Durante el curso 2015-2016, casi todos los seguidores del fútbol europeo animaron en algún momento al Leicester City y sintieron como algo suyo el inesperado y maravilloso título de Premier League conseguido por los foxes. Aquella tropa comandada por Claudio Ranieri demostró que aún queda espacio para el romanticismo en un deporte cada vez más sometido al dictado del dinero.
En aquel equipo, además de los Danny Drinkwater, N’Golo Kanté o Riyad Mahrez, brilló con luz propia un tipo con cara de pocos amigos; un antiguo buscabroncas al que la justicia controló durante un tiempo con un brazalete electrónico; un futbolista al que el equipo de su ciudad, el Sheffield Wednesday, descartó por bajito; un jugador que en apenas cuatro años pasó de estar jugando en la quinta división inglesa a debutar con la Selección de Inglaterra, un luchador nato... Jamie Vardy.

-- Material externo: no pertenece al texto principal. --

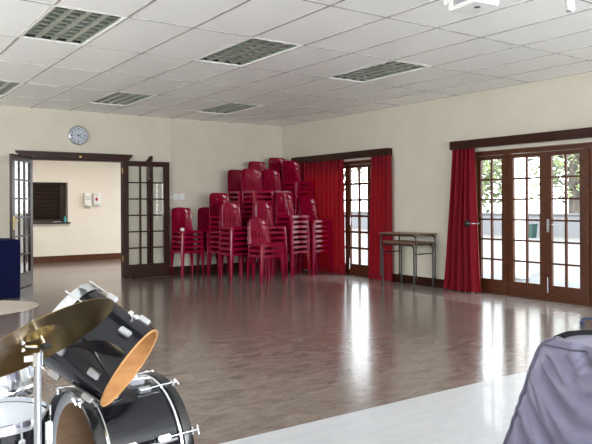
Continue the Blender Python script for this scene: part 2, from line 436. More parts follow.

En la inolvidable campaña del título, Vardy acumuló 24 goles en 36 partidos, pero su aportación al éxito fue algo más que numérica. Su compañero Kasper Schmeichel, lo explica a la perfección. «Él busca las pelotas pérdidas y aquellas en las que no debería tener opción de ganar, pero lo hace por su infatigable esfuerzo. Logra transformar un mal balón en uno bueno y uno bueno en uno fabuloso», aseguró en su momento.
Aunque tras aquel año de gloria, sus registros han descendido, el implacable carácter de Vardy sigue siendo determinante para la suerte del Leicester. Es cierto que sus números ya no llaman tanto la atención, pero basta con recordar que la pasada campaña marcó 13 de los 48 goles sumados por los suyos, y que en ésta ya lleva 13 de 39 (un 33 por ciento). De hecho, a día de hoy, es el tercer jugador más decisivo de la Premier, sólo por detrás de Harry Kane (44 %) y Mohamed Salah (36 %). Y es que, aunque los focos ya no le apunten como antes, Vardy sigue luchando, como en 2015, como cuando tuvo que trabajar en una fábrica para salir adelante…como siempre.